Callista Gingrich's hairdo at last night's debate (AP Photo detail)
I know I've already compared Callista Gingrich's mighty hair helmet to celestial objects, but the more and more I look at it, the more I'm convinced that the hairdo itself is of extraterrestrial origin.
17 comments:
She's like a Dick Tracy character.
Pure dynel!
Mars Attacks!
there doesn't seem to be a thing about her that isn't fried died and reapplied.
Cream of tartar, copper bowl, or the power of the labyrinth upon rich, dumb, gold-digging blondes?

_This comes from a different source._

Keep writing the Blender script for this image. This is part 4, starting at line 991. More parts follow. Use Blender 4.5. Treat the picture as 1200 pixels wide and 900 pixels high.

Her heat shield of a hairdo is coated with tiny, imperceptible tiles - the same used on the Space Shuttle.
I love the post title, since her 'do often puts me in mind of meringues. Sweet, airy meringues.
Is she compensating for the fact that she never got a nose job?
I'm so glad I'm bald.
As a wee lass I was crushed when I received my 3 wigs ordered from the back of a comic book. (should've read the fine print)
http://boingboing.net/2008/06/11/girl-in-a-plastic-wi.html
It is possible to trademark a hair curl?
Gawd, there are going to be SO MANY Callista Halloween costumes this year!
The more I look at this, the more weirded out I get by her makeup and skin.
There's something very "uncanny valley" about it I can't quite put my finger on.
Laugh while you can, Monkeyboys, but there's no denying that's an awesome nose! I've finally seen her good side.
Looks to me like the wicked witch of 'whatever direction', with lipstick & a really bad helmet-wig.
I don't like picking on people's looks...but really lady, it's time to accept that ageing happens to us all.
The nose!
Can you create an adorable creature from The Nose?
Between the nose and that chin wart, she's already cinched the best costume trophy at the country club Halloween party.